Digital Rights Management is a controversial topic. Advocates argue DRM is necessary for copyright holders to prevent unauthorized duplication of their work to ensure continued revenue streams. Some critics of the technology, including the Free Software Foundation, suggest that the use of the word "Rights" is misleading and suggest that people instead use the term Digital Restrictions Management. The position put forth is that copyright holders are attempting to restrict use of copyrighted material in ways not granted by statutory or common law applying to copyright. Others, such as the Electronic Frontier Foundation consider some DRM schemes to be anti-competitive, citing the iTunes Store as an example.
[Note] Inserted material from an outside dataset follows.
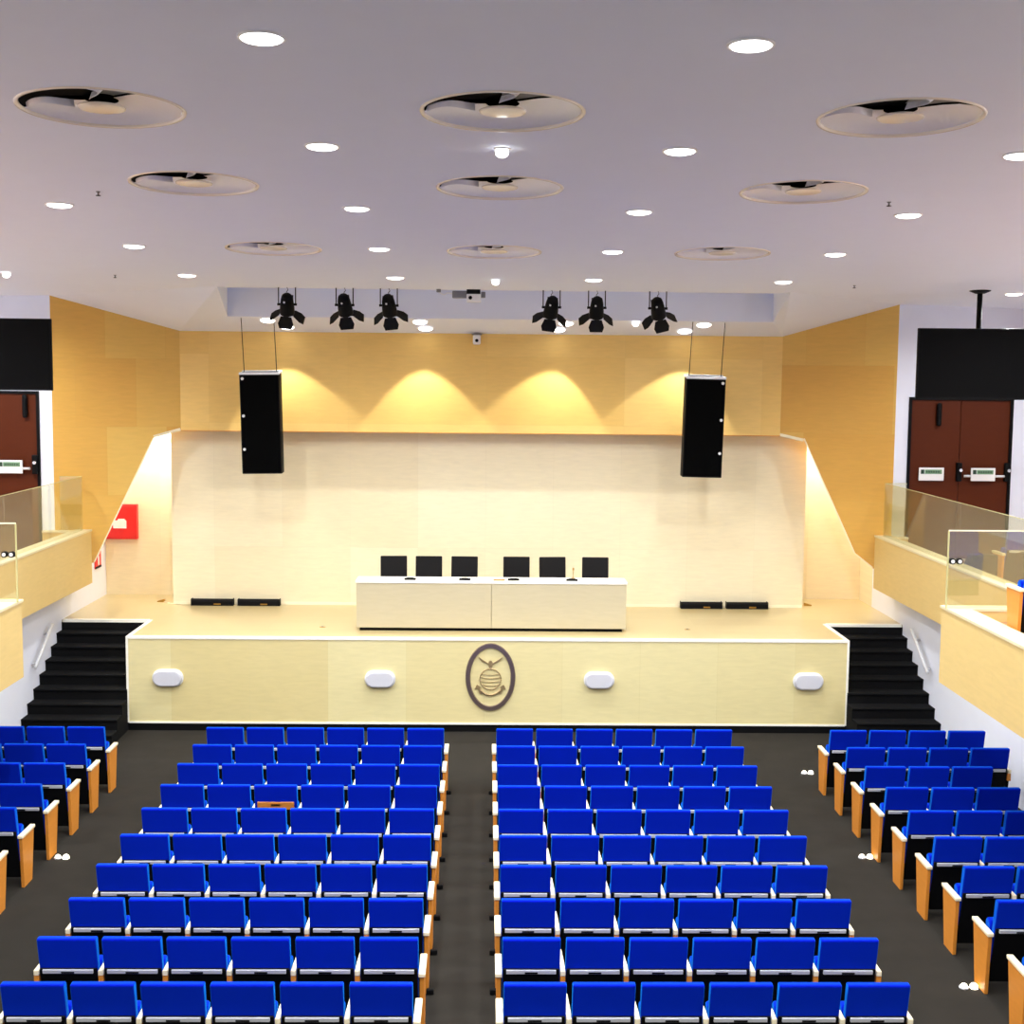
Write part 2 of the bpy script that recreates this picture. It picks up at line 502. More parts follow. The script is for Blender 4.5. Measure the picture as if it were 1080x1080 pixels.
# skirting of the back wall
bm = BM(); box(bm, -5.72, 5.88, LOW_Y - 0.012, LOW_Y, STAGE_Z, STAGE_Z + 0.05); struct('baseboard_stage', bm, 'wood_pale')

def stairs(name, x0, x1):
    bm = BM()
    for k in range(1, 9):            # k = 1 is the top step, one riser under the deck
        z1 = STAGE_Z - 0.17 * k
        y0 = 22.96 - 0.305 * k
        y1 = 22.96
        box(bm, x0, x1, y0, y0 + 0.305 if k > 1 else y1, 0, z1 - 0.035)
        box(bm, x0, x1, y0 - 0.025, y0 + 0.305 if k > 1 else y1, z1 - 0.035, z1, 0.012, 2)
    box(bm, x0, x1, 22.935, 22.96, 0, STAGE_Z - 0.04)
    o = obj(name, bm, 'stair')
    o['kind'] = 'structure'
    return o
stairs('stairs_left', -7.238, SXL - 0.003)
stairs('stairs_right', SXR + 0.003, 7.238)

def rail(x, s, label):
    r = thing('handrail', label, 'handrail', (x, 21.69, 1.33))
    bm = BM(); tube(bm, [(0, -0.45, -0.27), (0, 0.45, 0.27)], 0.024, 12); obj('rail', bm, 'silver', r)
    for t in (-0.3, 0.3):
        bm = BM(); tube(bm, [(0, t, t * 0.6), (0, t, t * 0.6 - 0.05), (s * 0.10, t, t * 0.6 - 0.06)], 0.012, 8); obj('bracket', bm, 'silver', r)
rail(7.135, 1, 'short metal handrail on the white wall beside the right stage stairs')
rail(-7.135, -1, 'short metal handrail on the white wall beside the left stage stairs')

# oval bulkhead lights on the stage front
ol = None
for i, (x, lab) in enumerate(((-5.09, 'white oval wall light on stage front, nearest the left stairs'),
                              (-1.68, 'white oval wall light on stage front, just left of the emblem'),
                              (1.86, 'white oval wall light on stage front, just right of the emblem'),
                              (5.26, 'white oval wall light on stage front, nearest the right stairs'))):
    if ol is None:
        ol = thing('wall_light', lab, 'wall light', (x, STAGE_Y, 0.865), group='oval lights on the stage front')
        def pill(w, h, n=14):
            r = h / 2
            p = [(w / 2 - r + r * math.cos(a), r * math.sin(a)) for a in [-PI / 2 + PI * k / n for k in range(n + 1)]]
            return p + [(-x_, -z_) for x_, z_ in p]
        bm = BM(); prism(bm, pill(0.50, 0.285), -0.02, -0.001, 'y'); obj('base', bm, 'white_plastic', ol)
        bm = BM(); prism(bm, pill(0.47, 0.265), -0.085, -0.018, 'y', 0.03, 4); obj('diffuser', bm, 'opal', ol)
    else:
        copy_tree(ol, (x, STAGE_Y, 0.865), lab)

# emblem: oval ring, bird with raised wings over a banded globe, ribbon below
em = thing('emblem', 'large oval metal emblem with bird and globe centred on the stage front', 'emblem', (0.10, STAGE_Y, 0.905))
bm = BM()
n = 72
def ell(a, b, y):
    return [bm.verts.new((a * math.cos(2 * PI * k / n), y, b * math.sin(2 * PI * k / n))) for k in range(n)]
r0, r1, r2, r3 = ell(0.405, 0.555, -0.001), ell(0.395, 0.545, -0.03), ell(0.335, 0.485, -0.03), ell(0.325, 0.475, -0.001)
for a, b in ((r0, r1), (r1, r2), (r2, r3)):
    for k in range(n):
        f = bm.faces.new((a[k], a[(k + 1) % n], b[(k + 1) % n], b[k]))
obj('oval_ring', bm, 'emblem', em)
bm = BM()
def arc(cx, cz, rx, rz, a0, a1, m=24):
    return [(cx + rx * math.cos(R(a0 + (a1 - a0) * k / m)), -0.019, cz + rz * math.sin(R(a0 + (a1 - a0) * k / m))) for k in range(m + 1)]
tube(bm, arc(0, -0.03, 0.17, 0.17, 0, 360, 40), 0.009, 6)
for dz in (-0.09, -0.03, 0.03, 0.085):
    hw = math.sqrt(0.17 ** 2 - dz ** 2)
    tube(bm, [(-hw + 2 * hw * k / 10, -0.019, -0.03 + dz - 0.02 * math.sin(PI * k / 10)) for k in range(11)], 0.006, 6)
obj('globe', bm, 'emblem_light', em)
bm = BM()
prism(bm, [(-0.02, 0.14), (0.02, 0.14), (0.035, 0.24), (0.015, 0.275), (-0.015, 0.275), (-0.035, 0.24)], -0.02, -0.001, 'y', 0.004, 1)
for s in (-1, 1):
    prism(bm, [(s * 0.02, 0.215), (s * 0.06, 0.245), (s * 0.11, 0.275), (s * 0.19, 0.33), (s * 0.165, 0.285), (s * 0.11, 0.245), (s * 0.06, 0.222), (s * 0.02, 0.195)], -0.018, -0.001, 'y')
obj('bird', bm, 'emblem_light', em)
bm = BM()
b = arc(0, -0.10, 0.19, 0.19, 215, 325, 20)
tube(bm, b, 0.017, 6)
for s in (-1, 1):
    prism(bm, [(s * 0.13, -0.275), (s * 0.175, -0.275), (s * 0.205, -0.19), (s * 0.255, -0.20), (s * 0.215, -0.12), (s * 0.155, -0.165), (s * 0.172, -0.185)], -0.02, -0.001, 'y')
obj('ribbon', bm, 'emblem_light', em)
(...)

DRM vendors and publishers coined the term "digital rights management" to refer to the protective (or restrictive) schemes discussed here; it is limited to digital media because of their special characteristics, especially exact copyability. There is a long history of objection on the part of copyright holders (in modern times often music distributors or broadcasting companies) to copying technology of any kind. Examples have included player piano rolls (early in the 20th century), audio tape recording (after WWII), video tape recording (eg, in the famous Betamax case in the US), etc. Digital copying raised concerns to a higher pitch. While analog media loses quality with each copy generation, and often even during normal use, digital media files may be copied an unlimited number of times without degradation in the quality of subsequent copies. Digital Audio Tape, thought by many observers of the time to be a probable replacement / improvement for the audio cassette, was a market failure in part due to opposition on grounds of the potential for piracy. The advent of personal computers, combined with the Internet and popular file sharing tools, have made unauthorized sharing of digital files possible and profitable.